:: Available records ::
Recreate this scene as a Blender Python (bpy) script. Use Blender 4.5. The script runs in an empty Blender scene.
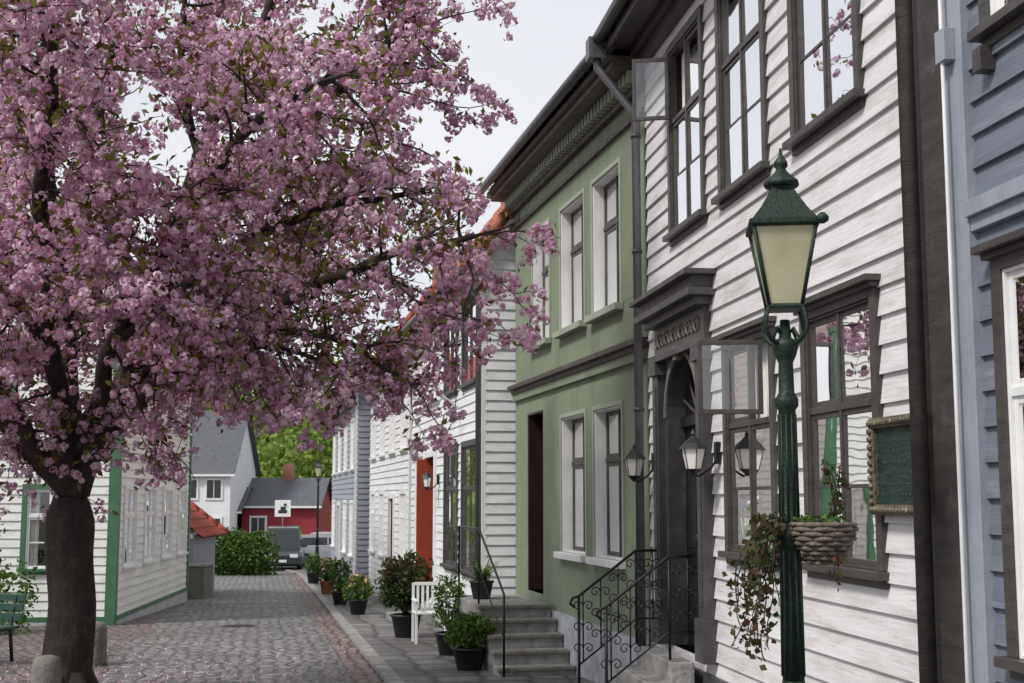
import bpy, math, random
import numpy as np
from mathutils import Vector, Matrix, noise
random.seed(7); np.random.seed(7)
scn=bpy.context.scene
COL=scn.collection

# ------------------------------------------------------------------ materials
MATS={}
def new_mat(name):
    m=bpy.data.materials.new(name); m.use_nodes=True
    nt=m.node_tree; b=nt.nodes['Principled BSDF']
    MATS[name]=m
    return m,nt,b
def N(nt,t,**kw):
    n=nt.nodes.new(t)
    for k,v in kw.items(): setattr(n,k,v)
    return n
def L(nt,a,b): nt.links.new(a,b)
def ramp(nt,fac,stops):
    r=N(nt,'ShaderNodeValToRGB')
    el=r.color_ramp.elements
    while len(el)<len(stops): el.new(0.5)
    for e,(p,c) in zip(el,stops):
        e.position=p; e.color=(c[0],c[1],c[2],1)
    L(nt,fac,r.inputs[0]); return r.outputs[0]
def noise_n(nt,scale,detail=4,stretch=(1,1,1),rough=.6):
    tc=N(nt,'ShaderNodeTexCoord'); mp=N(nt,'ShaderNodeMapping')
    mp.inputs['Scale'].default_value=stretch
    L(nt,tc.outputs['Object'],mp.inputs[0])
    n=N(nt,'ShaderNodeTexNoise'); n.inputs['Scale'].default_value=scale
    n.inputs['Detail'].default_value=detail; n.inputs['Roughness'].default_value=rough
    L(nt,mp.outputs[0],n.inputs[0]); return n.outputs[0]
def pm(name,col,var=.25,scale=3,rough=.6,bump=.15,bscale=40,stretch=(1,1,1),metal=0,dirt=None,spec=.5):
    m,nt,b=new_mat(name)
    n=noise_n(nt,scale,3,stretch)
    c0=tuple(max(0,c*(1-var)) for c in col); c1=tuple(min(1,c*(1+var*.6)) for c in col)
    c=ramp(nt,n,[(.3,c0),(.7,c1)])
    if dirt:
        n2=noise_n(nt,dirt[1],5,dirt[2] if len(dirt)>2 else (1,1,1),.7)
        f=ramp(nt,n2,[(dirt[3] if len(dirt)>3 else .52,(0,0,0)),(.75,(1,1,1))])
        mx=N(nt,'ShaderNodeMixRGB'); L(nt,f,mx.inputs[0]); L(nt,c,mx.inputs[1]); mx.inputs[2].default_value=(*dirt[0],1)
        c=mx.outputs[0]
    L(nt,c,b.inputs['Base Color'])
    b.inputs['Roughness'].default_value=rough; b.inputs['Metallic'].default_value=metal
    b.inputs['Specular IOR Level'].default_value=spec
    if bump:
        nb=noise_n(nt,bscale,2,stretch); bp=N(nt,'ShaderNodeBump'); bp.inputs['Strength'].default_value=bump; bp.inputs['Distance'].default_value=.02
        L(nt,nb,bp.inputs['Height']); L(nt,bp.outputs[0],b.inputs['Normal'])
    return m
pm('white_siding',(.71,.695,.695),.12,1.2,.55,.25,9,(.4,3,6),dirt=((.44,.41,.39),2.5,(.5,1,3),.47))
pm('white_siding_clean',(.76,.77,.78),.10,1.2,.55,.2,9,(.4,3,6),dirt=((.56,.56,.54),2.5,(.5,1,3),.5))
pm('cream_siding',(.78,.78,.74),.10,1.2,.55,.2,9,(.4,3,6),dirt=((.58,.58,.52),2.5,(.5,1,3),.5))
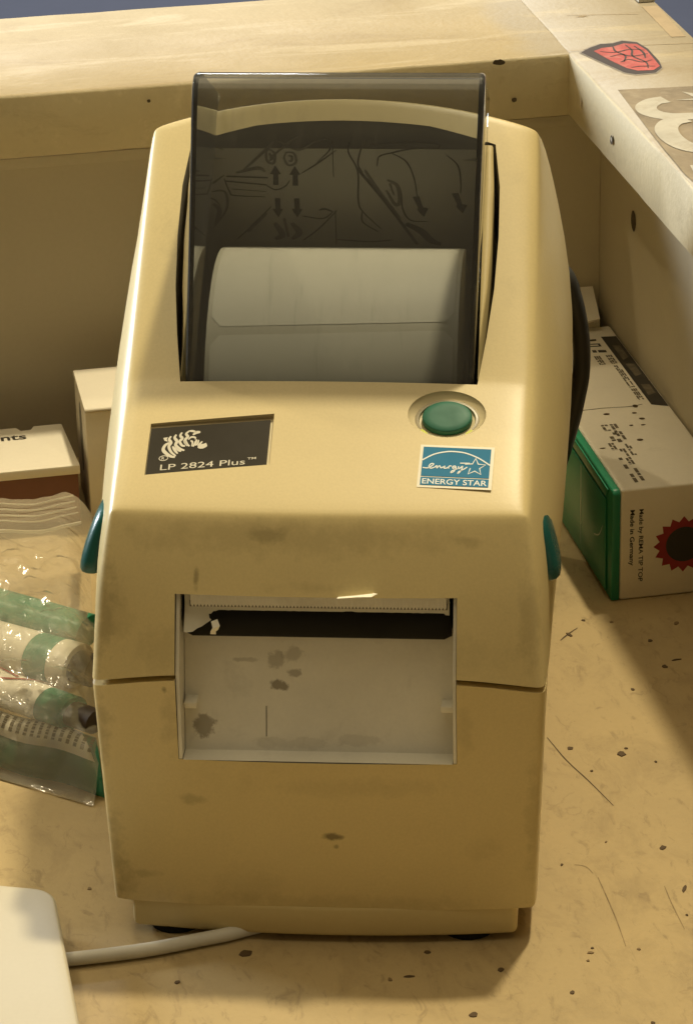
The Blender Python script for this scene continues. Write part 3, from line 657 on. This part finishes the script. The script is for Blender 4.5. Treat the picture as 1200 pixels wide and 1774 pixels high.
for p in ([(.9, 4.75), (2.0, 4.7), (2.9, 5.3), (3.2, 5.75), (2.6, 5.75), (2.2, 5.0), (2.7, 4.65), (3.5, 4.95)], [(3.5, 4.95), (3.9, 5.35), (3.95, 4.75), (4.5, 5.35), (4.8, 4.85), (5.2, 5.0)], [(5.2, 5.0), (5.7, 5.3), (5.5, 4.8), (6.1, 4.85), (6.5, 5.2)],
          [(6.5, 4.75), (6.6, 5.35), (7.1, 5.4)], [(8.0, 5.45), (7.4, 5.3), (7.5, 4.8), (8.1, 5.3), (7.8, 4.2), (7.1, 3.75), (7.3, 4.2), (8.4, 4.8)], [(8.6, 5.4), (8.7, 4.8), (9.3, 5.3), (9.5, 5.4), (9.2, 4.3), (8.6, 3.6), (8.8, 4.1), (9.9, 4.8), (10.5, 5.3)], [(8.9, 6.2), (11, 6.25)]):
    fl.stroke(p, .25, .27)
fl.build('label_script', 'sticker_print', es)
text_flat('label_lettering', 'ENERGY STAR', efn, 1.05, .85, 1.3, 'sticker_print', es, width=14.0, bold=.012, h=.27)

# roll of labels inside
def roll_pt(x, ang, r): return (x, 79 + r * cos(radians(ang)), 97.6 + r * sin(radians(ang)))
roll = lathe_x('label_roll', [(-28.4, 10), (-28.4, 35.6), (-28.2, 35.9), (28.2, 35.9), (28.4, 35.6), (28.4, 10)], 79, 97.6, 'liner', prn, 72, 50)
def roll_label(a0, a1, skew=0.0):           # rounded-corner label wrapped on the roll
    v = []; f = []; n = 18; hw = 27.2
    L = radians(a1 - a0) * 36
    for i in range(n + 1):
        s__ = i / n * L; e = min(s__, L - s__); rr = 2.0
        ins = rr - math.sqrt(max(0, rr * rr - (rr - min(e, rr)) ** 2))
        for k in range(2): x = (hw - ins) * (-1, 1)[k]; v.append(roll_pt(x, a0 + (a1 - a0) * i / n + skew * x, 35.97))
    for i in range(n): f.append((2 * i, 2 * i + 1, 2 * i + 3, 2 * i + 2))
    o = mk('label', v, f, 'paper', roll, smooth=True)
roll_label(56, 128.6, -.055); roll_label(132.2, 200, -.055); roll_label(-20, 52.6, -.055)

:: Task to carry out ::
Leaving aside the images, write out the entries above word for word.

:: Answer for this exercise ::
Recreate this scene as a Blender Python (bpy) script. Use Blender 4.5. The script runs in an empty Blender scene.
import bpy, math, random
import numpy as np
from mathutils import Vector, Matrix, noise
random.seed(7); np.random.seed(7)
scn=bpy.context.scene
COL=scn.collection

# ------------------------------------------------------------------ materials
MATS={}
def new_mat(name):
    m=bpy.data.materials.new(name); m.use_nodes=True
    nt=m.node_tree; b=nt.nodes['Principled BSDF']
    MATS[name]=m
    return m,nt,b
def N(nt,t,**kw):
    n=nt.nodes.new(t)
    for k,v in kw.items(): setattr(n,k,v)
    return n
def L(nt,a,b): nt.links.new(a,b)
def ramp(nt,fac,stops):
    r=N(nt,'ShaderNodeValToRGB')
    el=r.color_ramp.elements
    while len(el)<len(stops): el.new(0.5)
    for e,(p,c) in zip(el,stops):
        e.position=p; e.color=(c[0],c[1],c[2],1)
    L(nt,fac,r.inputs[0]); return r.outputs[0]
def noise_n(nt,scale,detail=4,stretch=(1,1,1),rough=.6):
    tc=N(nt,'ShaderNodeTexCoord'); mp=N(nt,'ShaderNodeMapping')
    mp.inputs['Scale'].default_value=stretch
    L(nt,tc.outputs['Object'],mp.inputs[0])
    n=N(nt,'ShaderNodeTexNoise'); n.inputs['Scale'].default_value=scale
    n.inputs['Detail'].default_value=detail; n.inputs['Roughness'].default_value=rough
    L(nt,mp.outputs[0],n.inputs[0]); return n.outputs[0]
def pm(name,col,var=.25,scale=3,rough=.6,bump=.15,bscale=40,stretch=(1,1,1),metal=0,dirt=None,spec=.5):
    m,nt,b=new_mat(name)
    n=noise_n(nt,scale,3,stretch)
    c0=tuple(max(0,c*(1-var)) for c in col); c1=tuple(min(1,c*(1+var*.6)) for c in col)
    c=ramp(nt,n,[(.3,c0),(.7,c1)])
    if dirt:
        n2=noise_n(nt,dirt[1],5,dirt[2] if len(dirt)>2 else (1,1,1),.7)
        f=ramp(nt,n2,[(dirt[3] if len(dirt)>3 else .52,(0,0,0)),(.75,(1,1,1))])
        mx=N(nt,'ShaderNodeMixRGB'); L(nt,f,mx.inputs[0]); L(nt,c,mx.inputs[1]); mx.inputs[2].default_value=(*dirt[0],1)
        c=mx.outputs[0]
    L(nt,c,b.inputs['Base Color'])
    b.inputs['Roughness'].default_value=rough; b.inputs['Metallic'].default_value=metal
    b.inputs['Specular IOR Level'].default_value=spec
    if bump:
        nb=noise_n(nt,bscale,2,stretch); bp=N(nt,'ShaderNodeBump'); bp.inputs['Strength'].default_value=bump; bp.inputs['Distance'].default_value=.02
        L(nt,nb,bp.inputs['Height']); L(nt,bp.outputs[0],b.inputs['Normal'])
    return m
pm('white_siding',(.71,.695,.695),.12,1.2,.55,.25,9,(.4,3,6),dirt=((.44,.41,.39),2.5,(.5,1,3),.47))
pm('white_siding_clean',(.76,.77,.78),.10,1.2,.55,.2,9,(.4,3,6),dirt=((.56,.56,.54),2.5,(.5,1,3),.5))
pm('cream_siding',(.78,.78,.74),.10,1.2,.55,.2,9,(.4,3,6),dirt=((.58,.58,.52),2.5,(.5,1,3),.5))
The Blender Python script for this scene continues. Write part 3, from line 657 on. This part finishes the script. The script is for Blender 4.5. Treat the picture as 1200 pixels wide and 1774 pixels high.
for p in ([(.9, 4.75), (2.0, 4.7), (2.9, 5.3), (3.2, 5.75), (2.6, 5.75), (2.2, 5.0), (2.7, 4.65), (3.5, 4.95)], [(3.5, 4.95), (3.9, 5.35), (3.95, 4.75), (4.5, 5.35), (4.8, 4.85), (5.2, 5.0)], [(5.2, 5.0), (5.7, 5.3), (5.5, 4.8), (6.1, 4.85), (6.5, 5.2)],
          [(6.5, 4.75), (6.6, 5.35), (7.1, 5.4)], [(8.0, 5.45), (7.4, 5.3), (7.5, 4.8), (8.1, 5.3), (7.8, 4.2), (7.1, 3.75), (7.3, 4.2), (8.4, 4.8)], [(8.6, 5.4), (8.7, 4.8), (9.3, 5.3), (9.5, 5.4), (9.2, 4.3), (8.6, 3.6), (8.8, 4.1), (9.9, 4.8), (10.5, 5.3)], [(8.9, 6.2), (11, 6.25)]):
    fl.stroke(p, .25, .27)
fl.build('label_script', 'sticker_print', es)
text_flat('label_lettering', 'ENERGY STAR', efn, 1.05, .85, 1.3, 'sticker_print', es, width=14.0, bold=.012, h=.27)

# roll of labels inside
def roll_pt(x, ang, r): return (x, 79 + r * cos(radians(ang)), 97.6 + r * sin(radians(ang)))
roll = lathe_x('label_roll', [(-28.4, 10), (-28.4, 35.6), (-28.2, 35.9), (28.2, 35.9), (28.4, 35.6), (28.4, 10)], 79, 97.6, 'liner', prn, 72, 50)
def roll_label(a0, a1, skew=0.0):           # rounded-corner label wrapped on the roll
    v = []; f = []; n = 18; hw = 27.2
    L = radians(a1 - a0) * 36
    for i in range(n + 1):
        s__ = i / n * L; e = min(s__, L - s__); rr = 2.0
        ins = rr - math.sqrt(max(0, rr * rr - (rr - min(e, rr)) ** 2))
        for k in range(2): x = (hw - ins) * (-1, 1)[k]; v.append(roll_pt(x, a0 + (a1 - a0) * i / n + skew * x, 35.97))
    for i in range(n): f.append((2 * i, 2 * i + 1, 2 * i + 3, 2 * i + 2))
    o = mk('label', v, f, 'paper', roll, smooth=True)
roll_label(56, 128.6, -.055); roll_label(132.2, 200, -.055); roll_label(-20, 52.6, -.055)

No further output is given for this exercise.